A. Make a point of always buying three tickets rather than two. Give the third ticket as a present to a series of acquaintances unknown to your husband. Your guest should travel separately to the performance and make no attempt to greet you as he takes his seat beside you. The deal is that, in exchange for the free ticket, once the sketching starts he will lean forward to politely signal that he finds it distracting. In this way you can achieve the desired result by proxy while sidestepping any Punch and Judy-style unpleasantness between you and your husband.

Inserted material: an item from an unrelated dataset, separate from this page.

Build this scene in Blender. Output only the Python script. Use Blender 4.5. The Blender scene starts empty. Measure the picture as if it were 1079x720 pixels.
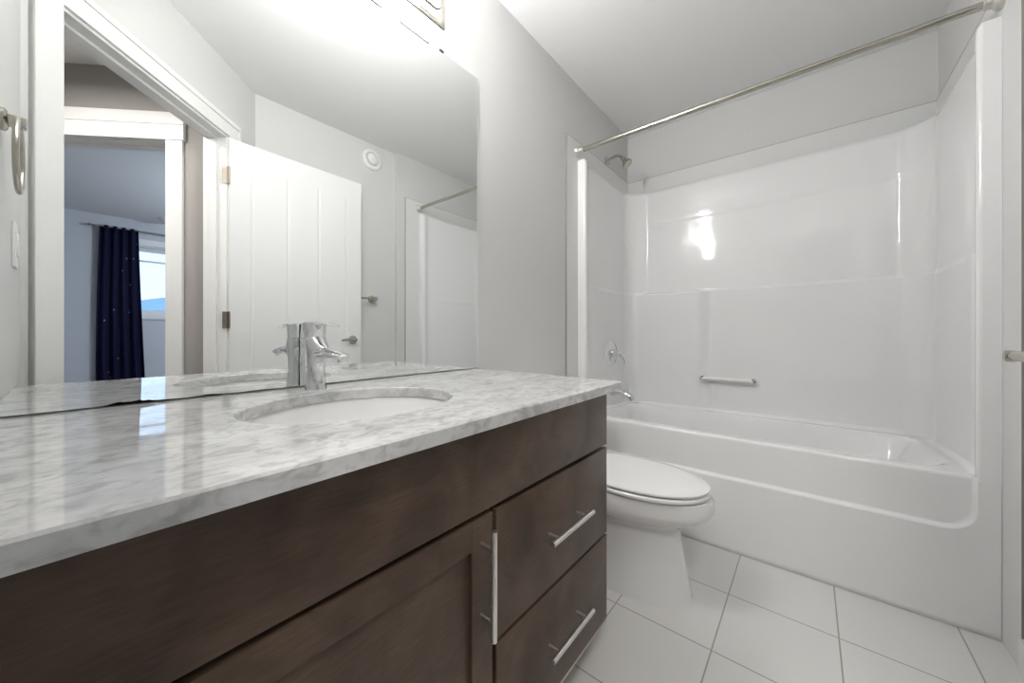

Q. My next-door neighbour has the most extremely noisy keys. I live in an apartment block and every time she comes and goes (incredibly frequently) she locks and unlocks all five locks, which can be heard all the way through my apartment to the living room. When in my bedroom, which is adjacent to the front door, it sounds as if there is a home invasion and someone is coming in at my door. How best, without being rude, to ask her to somehow reduce the noise or perhaps lock fewer locks?

—A.M.B., London SW

A. Start by spraying the locks yourself from the outside with WD-40. If this fails to reduce the noise then download baby-crying noises from the internet and play them at full volume for ten minutes each time your neighbour comes home. After two days take flowers next door and apologise as you explain that your occasional baby guest wakes when the locks are turned. You’ve tried moving him to other rooms but the noise carries right through the apartment. Coax her to the conclusion that she should have her locks reconditioned and rendered altogether more silent.

Q. I have begun to suffer from insomnia. Too tired to read with

a bedside torch, I have discovered LBC’s Steve Allen show. This hilarious three hours of extemporisation and commentary on the news-papers hits the spot to dissipate night terrors. I wear headphones so as not to disturb my wife, who sleeps like a log, but these are uncomfortable and if take one out the noise wakes her. How can I resolve this without sleeping separately?

—Name and address withheld

A. Single earphones exist and cost from £3.20. Put one in the ear you are not lying on.